# GIVEN EXERCISE
Repeat the data that follows, word for word, without the images.

──────────────────────────────

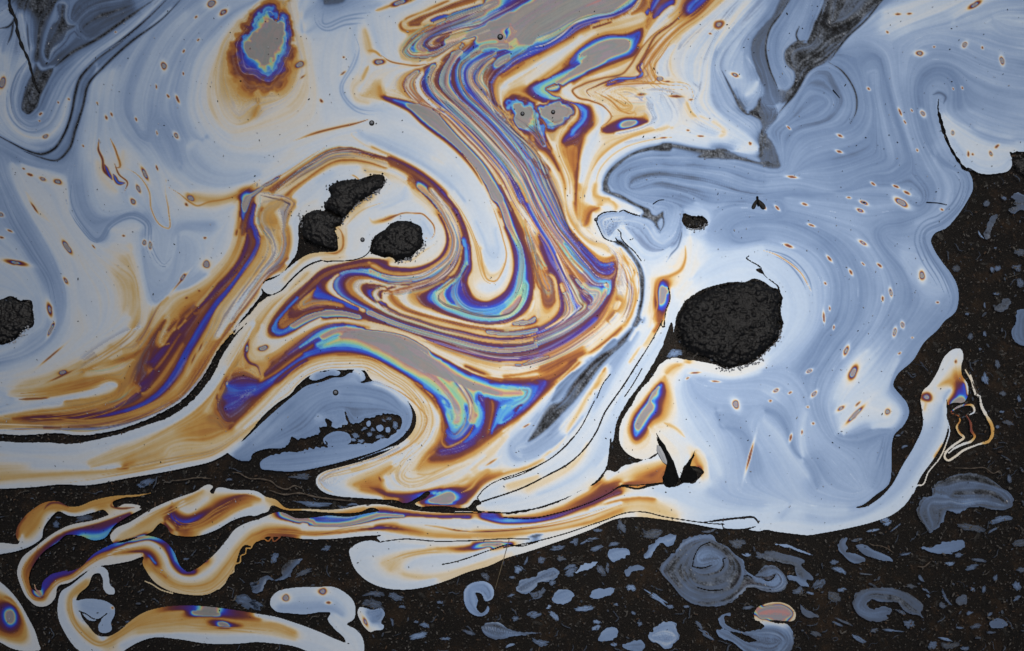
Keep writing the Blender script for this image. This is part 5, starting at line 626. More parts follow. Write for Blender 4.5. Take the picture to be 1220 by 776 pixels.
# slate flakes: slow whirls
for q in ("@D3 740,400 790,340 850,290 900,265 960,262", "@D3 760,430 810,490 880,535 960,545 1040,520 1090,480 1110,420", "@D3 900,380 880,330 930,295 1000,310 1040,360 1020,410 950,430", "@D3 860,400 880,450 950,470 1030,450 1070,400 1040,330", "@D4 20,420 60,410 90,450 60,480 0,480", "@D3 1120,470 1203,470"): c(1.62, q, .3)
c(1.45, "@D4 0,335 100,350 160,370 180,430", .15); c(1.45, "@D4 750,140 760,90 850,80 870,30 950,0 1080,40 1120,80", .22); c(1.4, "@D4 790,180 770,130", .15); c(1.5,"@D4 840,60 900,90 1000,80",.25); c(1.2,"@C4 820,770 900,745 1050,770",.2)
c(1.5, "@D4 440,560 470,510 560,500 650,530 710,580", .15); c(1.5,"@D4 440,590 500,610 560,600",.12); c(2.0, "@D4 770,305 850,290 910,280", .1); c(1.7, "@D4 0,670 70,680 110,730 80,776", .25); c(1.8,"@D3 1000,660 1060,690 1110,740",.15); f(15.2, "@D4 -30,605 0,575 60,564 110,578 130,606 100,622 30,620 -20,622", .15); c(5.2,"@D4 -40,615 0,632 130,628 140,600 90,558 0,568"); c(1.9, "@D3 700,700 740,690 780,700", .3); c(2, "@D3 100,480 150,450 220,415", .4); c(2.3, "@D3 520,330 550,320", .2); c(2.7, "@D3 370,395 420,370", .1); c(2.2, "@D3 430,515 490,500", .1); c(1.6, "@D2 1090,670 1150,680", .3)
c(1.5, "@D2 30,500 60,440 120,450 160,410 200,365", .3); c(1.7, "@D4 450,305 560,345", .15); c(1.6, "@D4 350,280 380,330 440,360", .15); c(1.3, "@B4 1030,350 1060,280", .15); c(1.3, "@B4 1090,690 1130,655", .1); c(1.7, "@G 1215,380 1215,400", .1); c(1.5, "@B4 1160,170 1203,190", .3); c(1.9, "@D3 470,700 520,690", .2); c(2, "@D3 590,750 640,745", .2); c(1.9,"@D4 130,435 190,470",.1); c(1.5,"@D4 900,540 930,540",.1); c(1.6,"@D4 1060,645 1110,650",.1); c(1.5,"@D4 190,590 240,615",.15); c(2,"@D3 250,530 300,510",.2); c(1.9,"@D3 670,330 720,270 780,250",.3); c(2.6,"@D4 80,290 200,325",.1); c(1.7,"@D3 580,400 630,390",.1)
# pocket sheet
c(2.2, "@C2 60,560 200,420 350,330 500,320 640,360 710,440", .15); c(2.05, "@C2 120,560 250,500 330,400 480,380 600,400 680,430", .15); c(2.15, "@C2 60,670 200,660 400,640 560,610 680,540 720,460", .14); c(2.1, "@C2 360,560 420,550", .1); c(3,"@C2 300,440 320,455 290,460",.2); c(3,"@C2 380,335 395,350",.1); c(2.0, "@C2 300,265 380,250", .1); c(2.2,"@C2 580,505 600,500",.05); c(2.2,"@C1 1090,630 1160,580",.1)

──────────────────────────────

# FINISHED EXERCISE
Keep writing the Blender script for this image. This is part 5, starting at line 626. More parts follow. Write for Blender 4.5. Take the picture to be 1220 by 776 pixels.
# slate flakes: slow whirls
for q in ("@D3 740,400 790,340 850,290 900,265 960,262", "@D3 760,430 810,490 880,535 960,545 1040,520 1090,480 1110,420", "@D3 900,380 880,330 930,295 1000,310 1040,360 1020,410 950,430", "@D3 860,400 880,450 950,470 1030,450 1070,400 1040,330", "@D4 20,420 60,410 90,450 60,480 0,480", "@D3 1120,470 1203,470"): c(1.62, q, .3)
c(1.45, "@D4 0,335 100,350 160,370 180,430", .15); c(1.45, "@D4 750,140 760,90 850,80 870,30 950,0 1080,40 1120,80", .22); c(1.4, "@D4 790,180 770,130", .15); c(1.5,"@D4 840,60 900,90 1000,80",.25); c(1.2,"@C4 820,770 900,745 1050,770",.2)
c(1.5, "@D4 440,560 470,510 560,500 650,530 710,580", .15); c(1.5,"@D4 440,590 500,610 560,600",.12); c(2.0, "@D4 770,305 850,290 910,280", .1); c(1.7, "@D4 0,670 70,680 110,730 80,776", .25); c(1.8,"@D3 1000,660 1060,690 1110,740",.15); f(15.2, "@D4 -30,605 0,575 60,564 110,578 130,606 100,622 30,620 -20,622", .15); c(5.2,"@D4 -40,615 0,632 130,628 140,600 90,558 0,568"); c(1.9, "@D3 700,700 740,690 780,700", .3); c(2, "@D3 100,480 150,450 220,415", .4); c(2.3, "@D3 520,330 550,320", .2); c(2.7, "@D3 370,395 420,370", .1); c(2.2, "@D3 430,515 490,500", .1); c(1.6, "@D2 1090,670 1150,680", .3)
c(1.5, "@D2 30,500 60,440 120,450 160,410 200,365", .3); c(1.7, "@D4 450,305 560,345", .15); c(1.6, "@D4 350,280 380,330 440,360", .15); c(1.3, "@B4 1030,350 1060,280", .15); c(1.3, "@B4 1090,690 1130,655", .1); c(1.7, "@G 1215,380 1215,400", .1); c(1.5, "@B4 1160,170 1203,190", .3); c(1.9, "@D3 470,700 520,690", .2); c(2, "@D3 590,750 640,745", .2); c(1.9,"@D4 130,435 190,470",.1); c(1.5,"@D4 900,540 930,540",.1); c(1.6,"@D4 1060,645 1110,650",.1); c(1.5,"@D4 190,590 240,615",.15); c(2,"@D3 250,530 300,510",.2); c(1.9,"@D3 670,330 720,270 780,250",.3); c(2.6,"@D4 80,290 200,325",.1); c(1.7,"@D3 580,400 630,390",.1)
# pocket sheet
c(2.2, "@C2 60,560 200,420 350,330 500,320 640,360 710,440", .15); c(2.05, "@C2 120,560 250,500 330,400 480,380 600,400 680,430", .15); c(2.15, "@C2 60,670 200,660 400,640 560,610 680,540 720,460", .14); c(2.1, "@C2 360,560 420,550", .1); c(3,"@C2 300,440 320,455 290,460",.2); c(3,"@C2 380,335 395,350",.1); c(2.0, "@C2 300,265 380,250", .1); c(2.2,"@C2 580,505 600,500",.05); c(2.2,"@C1 1090,630 1160,580",.1)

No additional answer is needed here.